An open call is issued biennially to invite expressions of interest for the appointment of the Curator and Commissioner of Ireland’s National representation at Venice. The selection of the team to represent Ireland is made following an open, competitive process with international jury members, in partnership with Culture Ireland and The Arts Council.
Ireland was previously represented at the
Venice Biennale by Niamh O’Malley (2022), Eva Rothschild (2019), Jesse Jones
(2017), Sean Lynch (2015), Richard Mosse (2013).
Eimear Walshe (b. 1992, they/them) is an
artist from Longford, currently working in Temple Bar Gallery and Studios,
Dublin. Their work in video, sculpture, publishing and performance traces the
legacies of late 19th century land contestation in Ireland and its relation to
private property, sexual conservatism, and the built environment. They have
recently exhibited with Van Abbemuseum, EVA International, the National
Sculpture Factory, and Temple Bar Gallery and Studios. Their work is in the
collections of the Arts Council and the Irish Museum of Modern Art. They travel
widely across the island screening, reading, producing, and performing their
work.
Sara Greavu (she/her) is the Curator of
Visual Arts at Project Arts Centre, Dublin and a researcher, writer and
organiser. She collaborates with artists, writers, thinkers, activists and
others to make exhibitions, public programmes, publications and events. Recent
projects include Avril Corroon’s GOT DAMP / PÚSCADH ANUAS at Project
Arts Centre; the archive exhibition We realised the power of it, at EVA
International in collaboration with Ciara Phillips and Derry Film and Video
Workshop; and Knowledge is Made Here, an alternative educational project
for young people made in partnership with the artist Andrea Francke.

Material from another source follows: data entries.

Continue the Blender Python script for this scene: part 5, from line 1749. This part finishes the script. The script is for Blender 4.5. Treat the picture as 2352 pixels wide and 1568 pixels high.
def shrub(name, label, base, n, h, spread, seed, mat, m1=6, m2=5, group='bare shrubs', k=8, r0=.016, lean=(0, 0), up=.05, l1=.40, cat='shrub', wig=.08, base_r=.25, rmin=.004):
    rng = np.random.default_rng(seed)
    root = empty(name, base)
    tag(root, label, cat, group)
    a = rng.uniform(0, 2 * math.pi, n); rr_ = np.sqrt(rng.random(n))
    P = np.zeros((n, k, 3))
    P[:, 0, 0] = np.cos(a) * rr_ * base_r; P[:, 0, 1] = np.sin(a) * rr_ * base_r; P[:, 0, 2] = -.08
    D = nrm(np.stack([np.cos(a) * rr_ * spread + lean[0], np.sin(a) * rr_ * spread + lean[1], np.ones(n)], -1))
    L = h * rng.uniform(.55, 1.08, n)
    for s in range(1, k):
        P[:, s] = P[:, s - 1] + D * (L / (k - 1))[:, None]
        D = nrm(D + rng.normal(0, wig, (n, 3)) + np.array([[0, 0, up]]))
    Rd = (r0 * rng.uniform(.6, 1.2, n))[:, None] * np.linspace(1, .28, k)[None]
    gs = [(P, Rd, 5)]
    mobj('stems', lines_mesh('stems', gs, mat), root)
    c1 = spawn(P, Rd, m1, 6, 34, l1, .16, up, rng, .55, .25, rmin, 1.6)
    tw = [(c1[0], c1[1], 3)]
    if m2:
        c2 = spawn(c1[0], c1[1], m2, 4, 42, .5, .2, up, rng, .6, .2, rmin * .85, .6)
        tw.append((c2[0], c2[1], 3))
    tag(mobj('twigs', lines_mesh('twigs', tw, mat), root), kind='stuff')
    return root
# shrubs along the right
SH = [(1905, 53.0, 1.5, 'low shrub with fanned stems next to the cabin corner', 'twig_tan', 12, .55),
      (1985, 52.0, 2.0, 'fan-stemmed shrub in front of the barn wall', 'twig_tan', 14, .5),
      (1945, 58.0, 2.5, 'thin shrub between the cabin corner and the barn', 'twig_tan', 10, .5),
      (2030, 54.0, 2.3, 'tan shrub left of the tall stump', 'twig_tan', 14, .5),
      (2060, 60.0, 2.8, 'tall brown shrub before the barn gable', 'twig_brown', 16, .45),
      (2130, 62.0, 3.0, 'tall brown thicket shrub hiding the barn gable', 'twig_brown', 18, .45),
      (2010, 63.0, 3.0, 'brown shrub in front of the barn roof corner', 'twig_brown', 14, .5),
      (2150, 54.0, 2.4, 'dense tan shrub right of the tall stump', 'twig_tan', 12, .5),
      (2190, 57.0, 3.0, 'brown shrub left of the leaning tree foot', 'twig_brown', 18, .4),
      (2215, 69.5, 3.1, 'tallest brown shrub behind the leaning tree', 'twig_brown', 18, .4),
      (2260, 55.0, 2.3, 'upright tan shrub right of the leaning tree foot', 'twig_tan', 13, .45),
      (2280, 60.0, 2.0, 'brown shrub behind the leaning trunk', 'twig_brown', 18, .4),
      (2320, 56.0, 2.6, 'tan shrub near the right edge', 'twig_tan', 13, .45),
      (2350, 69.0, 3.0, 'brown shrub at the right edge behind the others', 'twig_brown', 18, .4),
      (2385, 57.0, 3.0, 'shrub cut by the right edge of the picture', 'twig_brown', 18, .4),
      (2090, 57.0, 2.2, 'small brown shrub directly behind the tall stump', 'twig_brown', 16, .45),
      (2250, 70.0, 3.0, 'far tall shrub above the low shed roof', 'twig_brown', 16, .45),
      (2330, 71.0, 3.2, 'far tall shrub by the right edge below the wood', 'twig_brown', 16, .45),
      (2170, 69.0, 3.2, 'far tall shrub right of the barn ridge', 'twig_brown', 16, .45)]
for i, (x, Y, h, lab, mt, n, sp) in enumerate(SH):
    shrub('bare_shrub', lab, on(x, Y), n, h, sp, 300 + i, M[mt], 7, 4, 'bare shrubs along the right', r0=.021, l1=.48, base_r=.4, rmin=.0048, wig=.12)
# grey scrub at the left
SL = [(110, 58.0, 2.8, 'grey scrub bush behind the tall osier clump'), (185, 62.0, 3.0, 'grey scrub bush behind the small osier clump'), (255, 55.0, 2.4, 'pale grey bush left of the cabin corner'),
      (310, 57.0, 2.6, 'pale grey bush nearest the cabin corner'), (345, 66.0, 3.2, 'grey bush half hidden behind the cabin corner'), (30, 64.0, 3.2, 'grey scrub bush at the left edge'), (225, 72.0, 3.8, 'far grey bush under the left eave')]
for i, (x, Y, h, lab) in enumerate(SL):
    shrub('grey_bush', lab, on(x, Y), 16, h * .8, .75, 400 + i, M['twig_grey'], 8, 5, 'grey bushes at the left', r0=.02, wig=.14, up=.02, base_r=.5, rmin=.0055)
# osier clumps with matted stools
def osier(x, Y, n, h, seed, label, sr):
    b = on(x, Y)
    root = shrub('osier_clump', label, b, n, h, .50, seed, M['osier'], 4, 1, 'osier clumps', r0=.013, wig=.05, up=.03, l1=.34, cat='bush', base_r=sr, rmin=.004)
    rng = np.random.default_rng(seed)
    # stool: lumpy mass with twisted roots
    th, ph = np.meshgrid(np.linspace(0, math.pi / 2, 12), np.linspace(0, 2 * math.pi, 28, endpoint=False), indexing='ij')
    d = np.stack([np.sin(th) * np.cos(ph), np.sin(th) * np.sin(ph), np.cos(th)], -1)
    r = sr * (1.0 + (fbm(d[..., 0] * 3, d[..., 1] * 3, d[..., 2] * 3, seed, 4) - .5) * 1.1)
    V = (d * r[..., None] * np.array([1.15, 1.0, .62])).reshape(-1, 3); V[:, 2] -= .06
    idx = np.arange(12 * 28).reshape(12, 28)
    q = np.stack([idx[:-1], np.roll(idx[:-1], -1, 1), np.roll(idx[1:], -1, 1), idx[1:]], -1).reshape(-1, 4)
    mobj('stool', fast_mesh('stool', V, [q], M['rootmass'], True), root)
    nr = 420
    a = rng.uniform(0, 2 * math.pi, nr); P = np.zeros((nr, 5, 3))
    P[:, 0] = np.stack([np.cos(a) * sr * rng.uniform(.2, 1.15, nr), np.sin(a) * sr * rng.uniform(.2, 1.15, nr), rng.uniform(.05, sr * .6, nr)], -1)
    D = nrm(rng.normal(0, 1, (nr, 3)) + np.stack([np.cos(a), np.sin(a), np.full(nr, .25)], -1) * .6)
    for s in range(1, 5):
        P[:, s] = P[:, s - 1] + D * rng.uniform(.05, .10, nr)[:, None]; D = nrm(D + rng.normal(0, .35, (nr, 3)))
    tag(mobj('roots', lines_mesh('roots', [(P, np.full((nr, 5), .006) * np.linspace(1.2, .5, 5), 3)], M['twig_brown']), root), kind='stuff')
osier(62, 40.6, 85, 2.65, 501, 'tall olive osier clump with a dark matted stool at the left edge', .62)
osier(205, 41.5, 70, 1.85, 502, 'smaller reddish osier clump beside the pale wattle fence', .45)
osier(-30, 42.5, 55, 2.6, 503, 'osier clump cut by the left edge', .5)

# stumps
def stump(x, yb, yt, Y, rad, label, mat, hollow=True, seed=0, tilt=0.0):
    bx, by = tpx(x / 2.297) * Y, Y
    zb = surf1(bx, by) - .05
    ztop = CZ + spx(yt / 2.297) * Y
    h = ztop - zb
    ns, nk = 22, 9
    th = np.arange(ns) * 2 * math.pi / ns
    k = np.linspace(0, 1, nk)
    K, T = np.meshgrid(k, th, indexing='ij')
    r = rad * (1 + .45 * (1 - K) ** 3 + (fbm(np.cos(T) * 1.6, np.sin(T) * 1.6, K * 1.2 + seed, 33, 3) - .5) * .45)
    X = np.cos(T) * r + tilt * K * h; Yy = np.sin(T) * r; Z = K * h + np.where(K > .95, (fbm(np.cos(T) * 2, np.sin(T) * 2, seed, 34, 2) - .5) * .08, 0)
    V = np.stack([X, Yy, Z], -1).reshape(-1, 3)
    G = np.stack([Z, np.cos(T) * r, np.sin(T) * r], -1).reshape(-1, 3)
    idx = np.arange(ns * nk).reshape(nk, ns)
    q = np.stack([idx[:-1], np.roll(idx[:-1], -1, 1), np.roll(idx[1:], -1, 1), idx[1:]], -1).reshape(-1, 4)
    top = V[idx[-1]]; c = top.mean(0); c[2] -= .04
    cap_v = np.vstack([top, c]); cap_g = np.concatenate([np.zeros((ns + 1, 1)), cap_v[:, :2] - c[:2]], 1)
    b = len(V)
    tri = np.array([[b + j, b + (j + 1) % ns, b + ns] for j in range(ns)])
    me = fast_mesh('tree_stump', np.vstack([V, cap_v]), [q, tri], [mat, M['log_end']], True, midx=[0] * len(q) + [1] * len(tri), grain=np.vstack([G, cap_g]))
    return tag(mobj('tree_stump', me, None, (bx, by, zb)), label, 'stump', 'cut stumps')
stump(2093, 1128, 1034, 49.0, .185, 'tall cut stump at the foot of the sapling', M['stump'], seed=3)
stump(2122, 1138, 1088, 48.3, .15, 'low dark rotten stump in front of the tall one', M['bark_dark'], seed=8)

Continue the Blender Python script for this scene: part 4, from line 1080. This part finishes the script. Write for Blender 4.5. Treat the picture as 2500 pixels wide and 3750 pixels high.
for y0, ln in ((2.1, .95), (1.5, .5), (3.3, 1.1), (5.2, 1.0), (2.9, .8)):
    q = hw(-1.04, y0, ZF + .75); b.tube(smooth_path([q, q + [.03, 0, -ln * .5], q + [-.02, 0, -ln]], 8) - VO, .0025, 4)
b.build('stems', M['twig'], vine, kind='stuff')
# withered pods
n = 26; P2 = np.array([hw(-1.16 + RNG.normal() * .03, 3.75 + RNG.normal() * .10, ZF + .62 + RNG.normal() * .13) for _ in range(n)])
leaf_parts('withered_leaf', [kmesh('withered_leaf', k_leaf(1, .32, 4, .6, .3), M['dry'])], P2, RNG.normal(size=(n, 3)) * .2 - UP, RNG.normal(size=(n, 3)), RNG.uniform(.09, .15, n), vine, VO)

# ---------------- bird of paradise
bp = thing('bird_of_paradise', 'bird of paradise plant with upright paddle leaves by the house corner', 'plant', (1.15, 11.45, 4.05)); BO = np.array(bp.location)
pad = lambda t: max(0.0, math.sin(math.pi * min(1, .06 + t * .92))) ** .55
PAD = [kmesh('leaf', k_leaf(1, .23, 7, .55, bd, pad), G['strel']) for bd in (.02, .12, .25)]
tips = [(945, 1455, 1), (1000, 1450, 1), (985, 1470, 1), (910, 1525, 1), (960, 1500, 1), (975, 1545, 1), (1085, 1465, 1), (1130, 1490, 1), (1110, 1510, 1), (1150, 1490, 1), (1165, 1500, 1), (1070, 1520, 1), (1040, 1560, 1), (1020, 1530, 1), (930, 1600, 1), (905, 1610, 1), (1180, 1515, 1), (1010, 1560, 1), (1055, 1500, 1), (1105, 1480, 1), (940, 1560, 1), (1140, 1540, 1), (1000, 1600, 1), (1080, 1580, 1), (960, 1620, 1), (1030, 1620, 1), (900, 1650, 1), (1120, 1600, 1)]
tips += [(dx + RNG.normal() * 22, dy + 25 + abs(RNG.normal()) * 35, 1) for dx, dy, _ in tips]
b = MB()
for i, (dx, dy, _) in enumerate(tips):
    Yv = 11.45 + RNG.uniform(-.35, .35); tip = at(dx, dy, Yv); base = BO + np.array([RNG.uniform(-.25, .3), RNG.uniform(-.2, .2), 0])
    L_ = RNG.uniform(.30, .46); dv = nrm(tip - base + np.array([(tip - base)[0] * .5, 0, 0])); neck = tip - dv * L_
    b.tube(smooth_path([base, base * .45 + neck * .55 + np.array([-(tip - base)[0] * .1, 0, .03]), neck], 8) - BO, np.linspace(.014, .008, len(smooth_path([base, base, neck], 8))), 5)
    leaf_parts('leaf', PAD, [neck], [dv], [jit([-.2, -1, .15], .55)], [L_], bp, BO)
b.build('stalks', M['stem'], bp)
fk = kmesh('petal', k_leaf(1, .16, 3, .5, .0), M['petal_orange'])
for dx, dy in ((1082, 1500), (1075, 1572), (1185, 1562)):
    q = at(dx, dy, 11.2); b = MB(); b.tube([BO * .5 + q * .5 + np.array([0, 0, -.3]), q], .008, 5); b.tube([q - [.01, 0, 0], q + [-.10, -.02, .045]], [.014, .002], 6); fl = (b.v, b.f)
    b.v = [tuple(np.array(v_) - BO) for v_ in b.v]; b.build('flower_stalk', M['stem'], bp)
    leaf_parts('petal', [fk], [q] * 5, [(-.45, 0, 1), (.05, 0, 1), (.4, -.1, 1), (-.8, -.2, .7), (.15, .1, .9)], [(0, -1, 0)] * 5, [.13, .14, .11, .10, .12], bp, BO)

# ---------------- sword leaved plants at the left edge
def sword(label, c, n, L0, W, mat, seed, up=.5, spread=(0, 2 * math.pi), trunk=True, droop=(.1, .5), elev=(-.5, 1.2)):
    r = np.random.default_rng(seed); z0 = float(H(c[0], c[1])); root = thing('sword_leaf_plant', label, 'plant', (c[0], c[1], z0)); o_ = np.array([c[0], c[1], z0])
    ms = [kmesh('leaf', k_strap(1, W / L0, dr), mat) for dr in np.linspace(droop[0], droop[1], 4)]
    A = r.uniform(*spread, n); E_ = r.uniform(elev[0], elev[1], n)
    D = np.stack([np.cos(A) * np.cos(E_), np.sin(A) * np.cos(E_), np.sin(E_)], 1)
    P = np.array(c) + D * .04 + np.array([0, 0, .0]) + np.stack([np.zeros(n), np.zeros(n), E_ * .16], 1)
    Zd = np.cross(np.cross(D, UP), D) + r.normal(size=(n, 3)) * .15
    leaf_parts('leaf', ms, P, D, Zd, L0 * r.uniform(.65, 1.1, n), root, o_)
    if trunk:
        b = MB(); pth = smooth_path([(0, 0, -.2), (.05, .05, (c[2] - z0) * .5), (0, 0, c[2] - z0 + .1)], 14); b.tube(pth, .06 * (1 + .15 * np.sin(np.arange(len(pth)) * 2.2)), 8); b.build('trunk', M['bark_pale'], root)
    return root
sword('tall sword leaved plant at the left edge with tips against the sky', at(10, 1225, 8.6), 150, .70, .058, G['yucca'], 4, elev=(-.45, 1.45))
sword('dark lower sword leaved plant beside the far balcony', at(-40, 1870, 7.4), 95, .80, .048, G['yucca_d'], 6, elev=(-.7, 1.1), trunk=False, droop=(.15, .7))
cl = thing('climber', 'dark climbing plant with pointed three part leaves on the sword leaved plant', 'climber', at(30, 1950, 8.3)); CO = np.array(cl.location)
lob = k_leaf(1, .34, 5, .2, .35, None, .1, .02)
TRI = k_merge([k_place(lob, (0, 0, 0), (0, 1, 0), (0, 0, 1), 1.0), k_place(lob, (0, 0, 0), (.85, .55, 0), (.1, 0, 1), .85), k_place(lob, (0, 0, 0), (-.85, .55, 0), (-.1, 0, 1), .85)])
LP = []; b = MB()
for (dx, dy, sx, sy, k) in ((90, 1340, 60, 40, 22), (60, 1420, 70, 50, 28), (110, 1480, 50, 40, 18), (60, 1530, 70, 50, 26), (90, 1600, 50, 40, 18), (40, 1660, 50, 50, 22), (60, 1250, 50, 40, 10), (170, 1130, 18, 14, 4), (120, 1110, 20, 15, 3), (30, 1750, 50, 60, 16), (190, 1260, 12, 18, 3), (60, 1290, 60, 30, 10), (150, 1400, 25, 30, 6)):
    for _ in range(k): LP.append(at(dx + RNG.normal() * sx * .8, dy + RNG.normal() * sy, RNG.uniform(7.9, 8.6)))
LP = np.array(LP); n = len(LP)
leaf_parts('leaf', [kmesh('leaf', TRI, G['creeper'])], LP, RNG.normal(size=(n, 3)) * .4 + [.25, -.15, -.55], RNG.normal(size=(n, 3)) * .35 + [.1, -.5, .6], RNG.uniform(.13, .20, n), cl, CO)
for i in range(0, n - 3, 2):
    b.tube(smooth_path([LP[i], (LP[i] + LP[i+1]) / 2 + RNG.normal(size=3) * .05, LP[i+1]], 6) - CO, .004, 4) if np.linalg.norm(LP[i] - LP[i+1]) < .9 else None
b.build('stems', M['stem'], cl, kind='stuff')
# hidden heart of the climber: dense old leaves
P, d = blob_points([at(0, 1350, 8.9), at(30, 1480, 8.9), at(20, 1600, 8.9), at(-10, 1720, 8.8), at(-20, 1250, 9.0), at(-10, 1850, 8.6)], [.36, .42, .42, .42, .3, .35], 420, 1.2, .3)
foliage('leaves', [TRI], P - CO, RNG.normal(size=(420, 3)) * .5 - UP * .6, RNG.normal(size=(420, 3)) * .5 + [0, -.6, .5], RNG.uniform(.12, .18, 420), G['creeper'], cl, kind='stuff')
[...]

Founded by artists in 1966, Project Arts
Centre was Ireland's first arts centre. As Ireland’s foremost centre for the
development and presentation of contemporary arts, Project offers the public
over 600 events annually & reaches an audience of over 50,000 people, as
well as supporting the presentation of work, and national & international
touring, by independent artists. Project works with an ever-widening diversity
of artists across all art forms, exploring ambitious modes of engagement to
make art exciting and accessible to new and existing audiences.